Richard Nephew is the U.S. State Department coordinator on global anti-corruption. He has been a senior research scholar at the Center on Global Energy Policy at Columbia University’s School of International and Public Affairs. Nephew was the lead sanctions expert for the U.S. team negotiating with Iran from August 2013 to December 2014. He has also served as director for Iran on the National Security Council at the White House and as deputy coordinator for sanctions policy and deputy special envoy for Iran at the State Department.

Summary

Nations and international organizations are increasingly using sanctions as a means to achieve their foreign policy aims. However, sanctions are ineffective if they are executed without a clear strategy responsive to the nature and changing behavior of the target. In The Art of Sanctions, Richard Nephew offers a much-needed practical framework for planning and applying sanctions that focuses not just on the initial sanctions strategy but also, crucially, on how to calibrate along the way and how to decide when sanctions have achieved maximum effectiveness.

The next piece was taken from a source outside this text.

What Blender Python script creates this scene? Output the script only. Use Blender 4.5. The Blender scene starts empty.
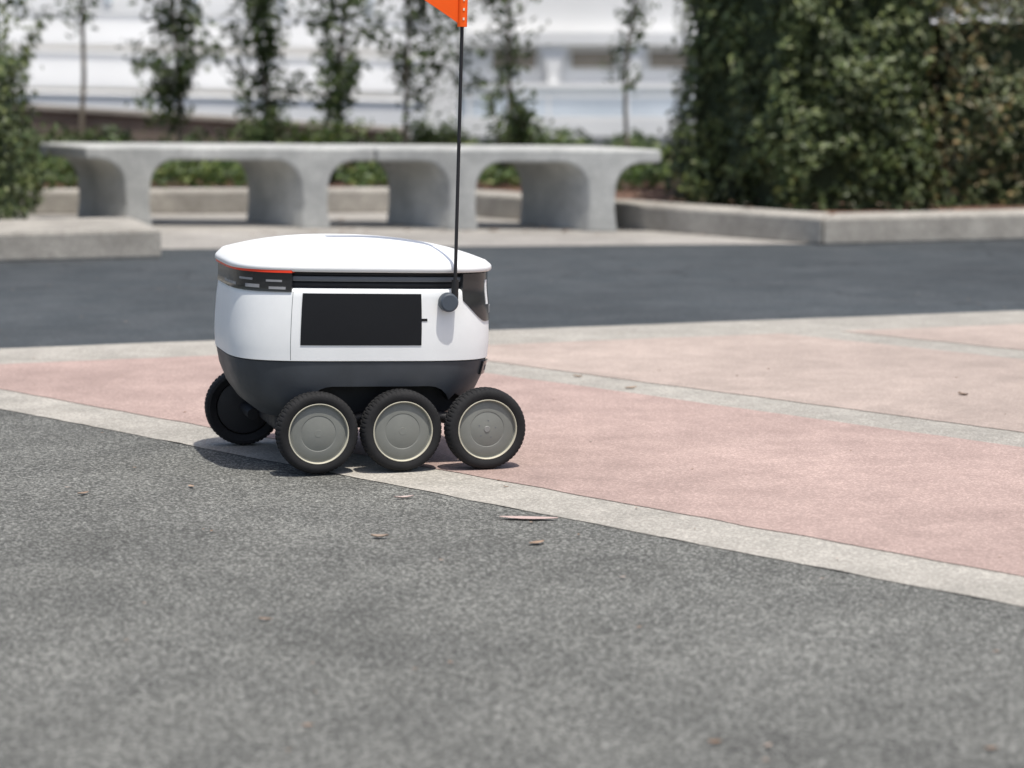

Nephew—a leader in the design and implementation of sanctions on Iran—develops guidelines for interpreting targets’ responses to sanctions based on two critical factors: pain and resolve. The efficacy of sanctions lies in the application of pain against a target, but targets may have significant resolve to resist, tolerate, or overcome this pain. Understanding the interplay of pain and resolve is central to using sanctions both successfully and humanely. With attention to these two key variables, and to how they change over the course of a sanctions regime, policy makers can pinpoint when diplomatic intervention is likely to succeed or when escalation is necessary. Focusing on lessons learned from sanctions on both Iran and Iraq, Nephew provides policymakers with practical guidance on how to measure and respond to pain and resolve in the service of strong and successful sanctions regimes.